Con un nostalgico ritorno al passato del protagonista, Sorrentino ci avverte che la bellezza e la vita sono offese e fuggono umiliate senza speranza di trovarle nel presente o nel futuro. In questa prospettiva non resta che arrampicarsi sugli scogli della gioventù e farsi illuminare dalla luce di un vecchio faro sulla strada dei ricordi.
La vita però non si costruisce solo a partire dalle radici, importanti, è vero, per ancorare l’albero alla terra fertile, ma nel tronco e nei rami scorre la linfa che copiosa bagnerà i fiori delle nuove primavere e, “visto che invocare i posteri è parlare ai vermi” (ancora Celine), converrà piuttosto preoccuparsi dell’adesso e concimare bene quelle piante, magari potarle se sono un po’ vecchie. Semmai prendersi cura delle proprie vite e non lasciarsi incantare troppo dalla nostalgica e pessimistica visione di Sorrentino: la Grande Bellezza c’è, non viene elargita a piccoli sorsi e non è certo detto che tutto attorno sia illusione e che ci si debba adeguare allo stile dell’alta borghesia ben pensante. Quella che si diverte con lanciatori di coltelli e che fa languire le città eterne affidando le chiavi dei palazzi più belli a pochi eletti celandone le ricchezze ai più.

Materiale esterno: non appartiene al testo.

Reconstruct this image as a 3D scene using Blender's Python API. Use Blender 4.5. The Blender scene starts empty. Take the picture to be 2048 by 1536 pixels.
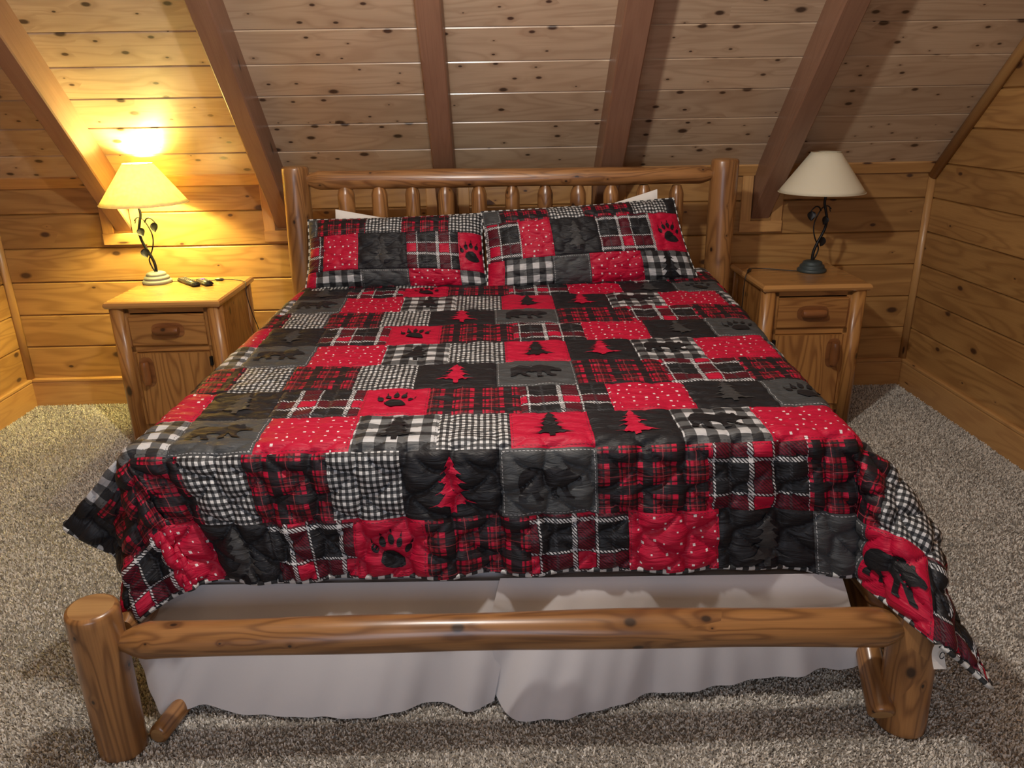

Provate a smettere di recitare la vostra vita come se fosse un reality show e cominciate a vivere davvero perché niente è più reale della vita e, soprattutto, “non restatevene seduti, incantati, a guardare le dame del caffè, tutti fieri d’aver fatto risuonare le vostre saccenti universali ed utili verità” come sembrano fare in maniera corale attori e regista di questo film, e non fidatevi quando vi dicono che “ bisogna scegliere tra morire o mentire” (chiudiamo con Celine, tanto caro a Sorrentino): la scelta è cambiare, ma cambiare davvero!